→ Record set

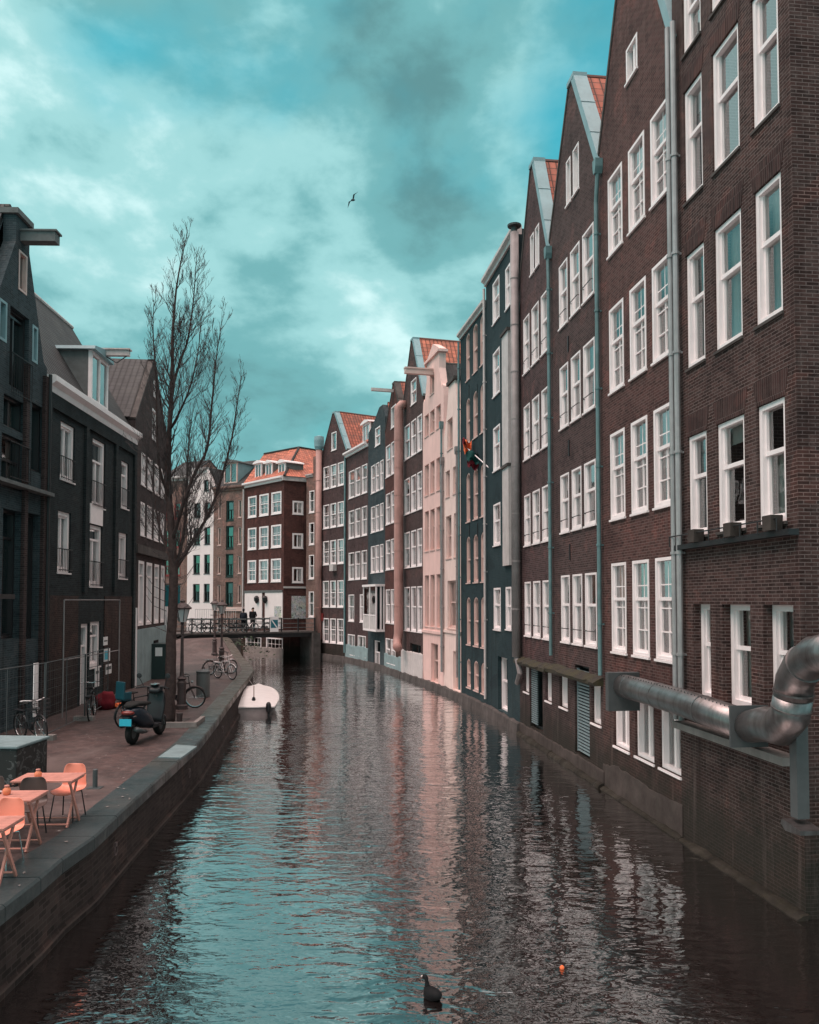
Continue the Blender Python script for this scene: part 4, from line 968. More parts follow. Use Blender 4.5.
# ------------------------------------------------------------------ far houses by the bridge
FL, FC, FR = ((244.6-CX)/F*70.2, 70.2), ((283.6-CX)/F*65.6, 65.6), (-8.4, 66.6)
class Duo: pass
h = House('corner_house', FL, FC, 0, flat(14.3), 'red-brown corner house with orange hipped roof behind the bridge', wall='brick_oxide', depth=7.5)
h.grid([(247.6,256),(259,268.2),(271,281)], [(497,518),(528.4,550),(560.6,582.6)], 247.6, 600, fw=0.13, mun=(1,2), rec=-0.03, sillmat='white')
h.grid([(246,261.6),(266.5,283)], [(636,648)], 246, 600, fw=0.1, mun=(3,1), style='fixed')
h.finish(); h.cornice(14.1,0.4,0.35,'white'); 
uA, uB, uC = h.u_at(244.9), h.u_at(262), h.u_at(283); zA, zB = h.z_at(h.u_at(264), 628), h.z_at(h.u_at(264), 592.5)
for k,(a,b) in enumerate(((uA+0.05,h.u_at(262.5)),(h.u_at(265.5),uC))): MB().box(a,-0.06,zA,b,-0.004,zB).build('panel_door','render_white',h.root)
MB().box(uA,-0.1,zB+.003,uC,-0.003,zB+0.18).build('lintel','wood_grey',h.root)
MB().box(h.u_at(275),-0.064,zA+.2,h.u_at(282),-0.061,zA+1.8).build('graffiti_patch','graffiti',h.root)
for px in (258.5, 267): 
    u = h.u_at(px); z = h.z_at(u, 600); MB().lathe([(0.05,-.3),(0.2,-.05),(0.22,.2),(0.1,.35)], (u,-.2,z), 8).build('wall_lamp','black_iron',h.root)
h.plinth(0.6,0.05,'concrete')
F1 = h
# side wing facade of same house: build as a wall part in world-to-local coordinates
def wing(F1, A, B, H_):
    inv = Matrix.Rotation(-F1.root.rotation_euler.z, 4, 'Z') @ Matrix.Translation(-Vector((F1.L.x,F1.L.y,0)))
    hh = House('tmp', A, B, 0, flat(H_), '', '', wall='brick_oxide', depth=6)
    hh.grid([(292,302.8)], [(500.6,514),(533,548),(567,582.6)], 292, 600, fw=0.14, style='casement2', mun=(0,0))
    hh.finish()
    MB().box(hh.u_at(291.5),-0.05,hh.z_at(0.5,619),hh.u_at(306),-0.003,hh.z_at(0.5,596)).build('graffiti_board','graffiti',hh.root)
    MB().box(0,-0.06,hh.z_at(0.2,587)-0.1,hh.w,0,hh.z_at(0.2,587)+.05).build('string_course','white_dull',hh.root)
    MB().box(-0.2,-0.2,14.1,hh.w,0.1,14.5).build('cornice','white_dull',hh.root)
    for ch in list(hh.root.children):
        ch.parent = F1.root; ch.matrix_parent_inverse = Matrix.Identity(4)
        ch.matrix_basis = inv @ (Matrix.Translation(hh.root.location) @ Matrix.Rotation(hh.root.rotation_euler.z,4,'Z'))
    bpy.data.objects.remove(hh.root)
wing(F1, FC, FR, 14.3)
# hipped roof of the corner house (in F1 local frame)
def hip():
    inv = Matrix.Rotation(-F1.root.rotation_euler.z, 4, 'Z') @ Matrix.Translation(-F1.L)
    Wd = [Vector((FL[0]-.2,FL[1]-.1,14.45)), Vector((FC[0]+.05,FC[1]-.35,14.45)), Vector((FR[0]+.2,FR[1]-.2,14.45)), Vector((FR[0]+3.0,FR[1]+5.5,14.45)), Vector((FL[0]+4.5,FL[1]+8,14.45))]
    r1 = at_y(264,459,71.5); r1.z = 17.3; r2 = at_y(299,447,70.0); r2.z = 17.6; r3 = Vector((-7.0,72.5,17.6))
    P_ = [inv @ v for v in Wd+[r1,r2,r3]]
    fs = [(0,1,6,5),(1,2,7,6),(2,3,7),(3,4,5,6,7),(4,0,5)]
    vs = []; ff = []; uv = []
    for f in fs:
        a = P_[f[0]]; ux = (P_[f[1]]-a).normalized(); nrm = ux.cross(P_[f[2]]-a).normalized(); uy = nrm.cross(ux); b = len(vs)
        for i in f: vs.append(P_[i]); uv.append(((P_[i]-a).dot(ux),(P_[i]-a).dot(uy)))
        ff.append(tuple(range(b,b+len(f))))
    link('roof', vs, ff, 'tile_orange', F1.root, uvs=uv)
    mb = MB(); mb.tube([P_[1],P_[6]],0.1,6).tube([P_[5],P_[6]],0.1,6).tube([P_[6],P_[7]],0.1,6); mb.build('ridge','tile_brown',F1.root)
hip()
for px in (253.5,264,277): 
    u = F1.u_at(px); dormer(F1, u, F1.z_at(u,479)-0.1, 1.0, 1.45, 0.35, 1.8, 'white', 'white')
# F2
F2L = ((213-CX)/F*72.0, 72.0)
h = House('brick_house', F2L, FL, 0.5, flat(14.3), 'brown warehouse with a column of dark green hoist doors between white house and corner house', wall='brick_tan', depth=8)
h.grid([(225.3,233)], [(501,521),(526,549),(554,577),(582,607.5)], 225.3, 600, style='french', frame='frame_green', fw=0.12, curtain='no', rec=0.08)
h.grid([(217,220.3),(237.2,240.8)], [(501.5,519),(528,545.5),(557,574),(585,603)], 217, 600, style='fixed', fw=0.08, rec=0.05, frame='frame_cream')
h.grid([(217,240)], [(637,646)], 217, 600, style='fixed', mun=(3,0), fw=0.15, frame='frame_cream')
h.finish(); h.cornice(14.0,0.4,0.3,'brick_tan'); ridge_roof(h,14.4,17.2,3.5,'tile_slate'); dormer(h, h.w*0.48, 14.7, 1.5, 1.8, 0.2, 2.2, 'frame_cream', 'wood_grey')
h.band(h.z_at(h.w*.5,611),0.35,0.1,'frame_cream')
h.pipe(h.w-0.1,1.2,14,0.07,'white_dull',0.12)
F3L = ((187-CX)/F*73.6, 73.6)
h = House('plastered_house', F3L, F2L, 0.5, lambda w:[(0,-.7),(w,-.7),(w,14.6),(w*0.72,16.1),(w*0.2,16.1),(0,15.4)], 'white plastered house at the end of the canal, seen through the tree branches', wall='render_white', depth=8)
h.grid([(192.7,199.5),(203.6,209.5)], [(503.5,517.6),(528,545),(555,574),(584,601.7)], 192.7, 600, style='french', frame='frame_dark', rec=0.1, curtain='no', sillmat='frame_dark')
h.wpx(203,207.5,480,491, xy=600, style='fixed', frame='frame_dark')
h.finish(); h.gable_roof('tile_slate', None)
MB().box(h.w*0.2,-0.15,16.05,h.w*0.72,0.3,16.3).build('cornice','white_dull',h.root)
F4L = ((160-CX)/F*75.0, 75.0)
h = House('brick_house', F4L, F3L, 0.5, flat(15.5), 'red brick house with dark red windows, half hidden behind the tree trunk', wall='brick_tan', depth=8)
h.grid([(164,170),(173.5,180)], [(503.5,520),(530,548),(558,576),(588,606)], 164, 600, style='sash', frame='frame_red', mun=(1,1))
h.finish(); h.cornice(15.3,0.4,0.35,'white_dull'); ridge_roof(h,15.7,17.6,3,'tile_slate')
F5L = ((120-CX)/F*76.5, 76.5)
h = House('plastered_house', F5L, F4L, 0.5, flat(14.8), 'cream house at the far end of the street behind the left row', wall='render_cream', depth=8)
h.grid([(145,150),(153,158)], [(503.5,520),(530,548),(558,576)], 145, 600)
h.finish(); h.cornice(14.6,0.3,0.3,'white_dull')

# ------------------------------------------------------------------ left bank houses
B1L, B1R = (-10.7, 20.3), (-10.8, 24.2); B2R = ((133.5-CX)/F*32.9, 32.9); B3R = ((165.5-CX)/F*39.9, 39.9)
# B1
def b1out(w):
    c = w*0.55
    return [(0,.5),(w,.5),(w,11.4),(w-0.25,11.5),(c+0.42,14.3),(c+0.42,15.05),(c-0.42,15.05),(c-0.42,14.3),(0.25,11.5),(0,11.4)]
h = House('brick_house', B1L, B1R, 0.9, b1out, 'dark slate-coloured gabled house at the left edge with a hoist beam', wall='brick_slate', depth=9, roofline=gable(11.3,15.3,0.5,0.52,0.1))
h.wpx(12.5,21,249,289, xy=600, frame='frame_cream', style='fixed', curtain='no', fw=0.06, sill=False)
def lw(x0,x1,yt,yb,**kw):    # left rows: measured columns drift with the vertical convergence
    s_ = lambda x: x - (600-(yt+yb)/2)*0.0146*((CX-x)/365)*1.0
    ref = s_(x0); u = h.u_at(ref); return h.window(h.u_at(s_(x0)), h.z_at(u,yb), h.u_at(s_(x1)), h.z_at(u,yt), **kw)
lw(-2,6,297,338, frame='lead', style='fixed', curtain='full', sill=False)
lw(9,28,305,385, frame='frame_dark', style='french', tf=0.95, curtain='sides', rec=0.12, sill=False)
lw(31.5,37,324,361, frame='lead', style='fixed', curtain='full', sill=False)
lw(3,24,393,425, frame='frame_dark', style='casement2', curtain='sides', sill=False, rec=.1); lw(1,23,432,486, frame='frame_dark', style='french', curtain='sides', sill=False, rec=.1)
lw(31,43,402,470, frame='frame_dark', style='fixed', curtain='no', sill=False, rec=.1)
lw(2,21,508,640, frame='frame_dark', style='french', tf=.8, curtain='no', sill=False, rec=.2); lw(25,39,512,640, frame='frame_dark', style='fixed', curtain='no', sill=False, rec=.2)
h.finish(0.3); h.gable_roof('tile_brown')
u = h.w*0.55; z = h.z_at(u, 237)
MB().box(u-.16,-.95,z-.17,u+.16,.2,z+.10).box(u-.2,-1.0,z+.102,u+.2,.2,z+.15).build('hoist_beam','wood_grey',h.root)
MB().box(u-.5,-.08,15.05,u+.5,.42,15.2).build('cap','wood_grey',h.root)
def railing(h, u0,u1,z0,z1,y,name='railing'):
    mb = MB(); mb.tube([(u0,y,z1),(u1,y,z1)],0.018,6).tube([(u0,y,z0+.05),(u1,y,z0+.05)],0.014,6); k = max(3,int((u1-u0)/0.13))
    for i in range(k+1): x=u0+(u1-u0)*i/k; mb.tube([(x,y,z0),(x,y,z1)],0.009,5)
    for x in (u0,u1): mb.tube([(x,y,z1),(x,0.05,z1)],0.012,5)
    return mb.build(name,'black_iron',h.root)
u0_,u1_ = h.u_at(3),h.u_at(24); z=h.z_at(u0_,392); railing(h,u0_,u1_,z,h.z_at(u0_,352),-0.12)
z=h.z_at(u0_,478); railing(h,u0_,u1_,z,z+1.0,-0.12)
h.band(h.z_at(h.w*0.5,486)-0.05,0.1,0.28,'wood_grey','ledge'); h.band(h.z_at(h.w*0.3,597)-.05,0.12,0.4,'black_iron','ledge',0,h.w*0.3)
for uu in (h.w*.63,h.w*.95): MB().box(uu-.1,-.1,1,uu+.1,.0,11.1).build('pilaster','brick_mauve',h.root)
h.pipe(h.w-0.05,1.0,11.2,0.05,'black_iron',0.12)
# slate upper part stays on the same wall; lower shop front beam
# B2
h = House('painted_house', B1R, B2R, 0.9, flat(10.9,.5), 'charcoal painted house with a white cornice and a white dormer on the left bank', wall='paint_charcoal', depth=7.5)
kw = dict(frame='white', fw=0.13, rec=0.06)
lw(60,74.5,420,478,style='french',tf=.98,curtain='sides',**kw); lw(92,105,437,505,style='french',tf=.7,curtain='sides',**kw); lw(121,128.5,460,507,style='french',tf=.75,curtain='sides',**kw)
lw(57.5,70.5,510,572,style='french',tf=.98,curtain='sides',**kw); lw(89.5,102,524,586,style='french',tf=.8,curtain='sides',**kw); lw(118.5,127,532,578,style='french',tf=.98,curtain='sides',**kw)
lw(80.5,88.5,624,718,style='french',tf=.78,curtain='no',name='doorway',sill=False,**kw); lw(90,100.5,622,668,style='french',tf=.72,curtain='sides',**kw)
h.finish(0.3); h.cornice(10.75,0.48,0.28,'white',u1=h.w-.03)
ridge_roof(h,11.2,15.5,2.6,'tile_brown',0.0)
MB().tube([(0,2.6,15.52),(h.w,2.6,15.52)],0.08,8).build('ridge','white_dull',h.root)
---
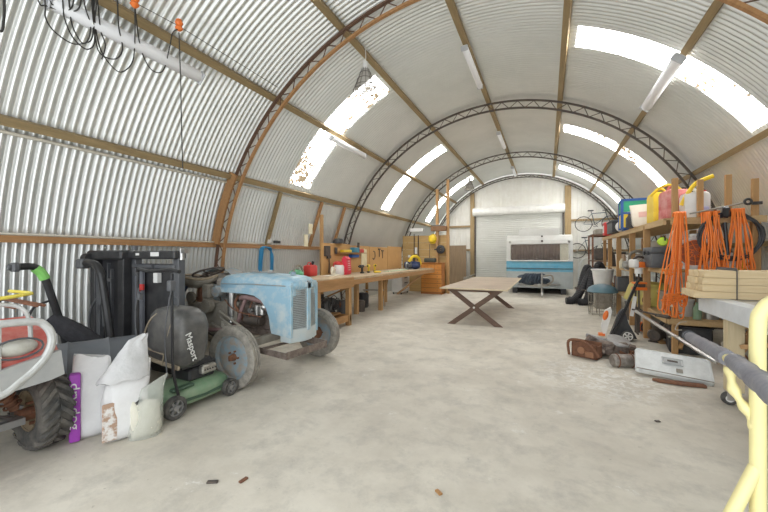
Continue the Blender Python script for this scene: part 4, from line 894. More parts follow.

→ Work to be completed
Pull out each line of the entries that contains "scene".

→ Answer for the task
Continue the Blender Python script for this scene: part 4, from line 968. More parts follow. Use Blender 4.5.
Continue the Blender Python script for this scene: part 4, from line 894. More parts follow.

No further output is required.